The more recent uproar over attempts by ultra-Orthodox groups to enforce gender segregation on some public buses has brought to light other efforts to diminish women's participation in the public sphere. In the last two years, reports of efforts to keep women off sidewalks, out of government conferences (on gynecology of all things!), to ban their pictures from billboards, and to disrespect them even as they serve in the military have provoked a backlash in support of women's equality. The courts have sided with women; yet the struggle to implement their decisions continues, waged by an array of women's organizations and allies in civil society.

"Freedom is a constant struggle," was a byword of the U.S. civil rights movement. It's the operating principle of all the movements to uphold, preserve, and expand human dignity everywhere. Those of us in the U.S. who celebrate Israel's birthday must also help uphold its pledge of gender equality made 64 years ago.

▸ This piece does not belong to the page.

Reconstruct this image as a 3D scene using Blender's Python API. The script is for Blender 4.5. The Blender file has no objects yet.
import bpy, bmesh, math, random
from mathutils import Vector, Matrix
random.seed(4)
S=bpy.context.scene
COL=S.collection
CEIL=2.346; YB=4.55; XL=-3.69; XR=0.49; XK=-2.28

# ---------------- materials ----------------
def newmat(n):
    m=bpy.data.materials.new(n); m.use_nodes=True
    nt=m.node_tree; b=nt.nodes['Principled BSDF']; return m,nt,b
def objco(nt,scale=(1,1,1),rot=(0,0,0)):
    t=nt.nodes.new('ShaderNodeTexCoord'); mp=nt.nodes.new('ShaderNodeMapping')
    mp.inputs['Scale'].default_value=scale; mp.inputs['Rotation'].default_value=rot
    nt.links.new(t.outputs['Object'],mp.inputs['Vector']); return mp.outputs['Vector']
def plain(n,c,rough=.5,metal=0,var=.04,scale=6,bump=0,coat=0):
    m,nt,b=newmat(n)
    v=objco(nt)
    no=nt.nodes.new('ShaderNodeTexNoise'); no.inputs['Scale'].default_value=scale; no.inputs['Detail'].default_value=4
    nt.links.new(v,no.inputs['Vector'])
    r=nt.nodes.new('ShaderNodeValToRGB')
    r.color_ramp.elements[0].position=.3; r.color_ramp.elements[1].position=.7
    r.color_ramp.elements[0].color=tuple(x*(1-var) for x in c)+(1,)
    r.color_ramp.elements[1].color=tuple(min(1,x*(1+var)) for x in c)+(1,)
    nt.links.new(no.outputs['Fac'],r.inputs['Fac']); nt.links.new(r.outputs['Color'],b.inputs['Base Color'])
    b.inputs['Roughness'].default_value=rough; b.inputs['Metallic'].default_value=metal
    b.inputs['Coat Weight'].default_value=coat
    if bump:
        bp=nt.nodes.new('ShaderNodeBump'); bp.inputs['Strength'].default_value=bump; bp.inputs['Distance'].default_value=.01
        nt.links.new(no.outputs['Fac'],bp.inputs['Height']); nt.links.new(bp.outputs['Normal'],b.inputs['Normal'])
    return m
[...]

For me and for the National Council of Jewish Women, which I have the honor to lead, that means moral and material support for the movements and organizations that strive to keep Israel's promise to women.

As we celebrate the modern miracle which Israel, today, is and hope that women in other states in the region will one day enjoy the same freedoms that Israeli women have, we also support the Israeli government's attempts to ensure that even absent a strict separation of religion and state, women will not be treated like second class citizens in any public space now or in the future.